In support of the text many authorities are cited, among them being Enix v. State, 16 S. W. (2d) 818; Spillman v. State, 292 S. W., 891; Matthews v. State, 266 S. W., 150; James v. State, 138 S. W., 612. The statement of the grounds of objection cannot be held to support the contention that the proof in question was erroneously received. No facts are set forth in the bill to show that the objections stated therein were founded on fact, and that the grounds of objection were true. We quote from Branch’s Annotated Penal Code, sec. 209, as follows: “A mere statement of a ground of objection in a bill of exceptions is not a certificate of the judge that the facts which form the basis of the objection are true; it merely shows that such an objection was made. The defendant should incorporate so much of the evidence in the bill as would verify the truth of his objections.”

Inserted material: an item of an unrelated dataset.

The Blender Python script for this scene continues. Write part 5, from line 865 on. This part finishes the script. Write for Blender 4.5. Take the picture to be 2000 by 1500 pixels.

The bill failing to negative the fact that the testimony was admissible under one of the exceptions referred to, we must indulge the legal presumption that the ruling of the trial court in receiving such testimony was correct. Branch’s Annotated Penal Code, sec. 207; Matthews v. State, 266 S. W., 150; Buchanan v. State, 298 S. W., 569; Zweig v. State, 171 S. W., 751; Moore v. State, 7 Texas App., 20.
We are constrained to hold that the record fails to present reversible error.
The judgment is affirmed. Affirmed.
The foregoing opinion of the Commission of Appeals has been examined by the Judges of the Court of Criminal Appeals •and approved by the Court.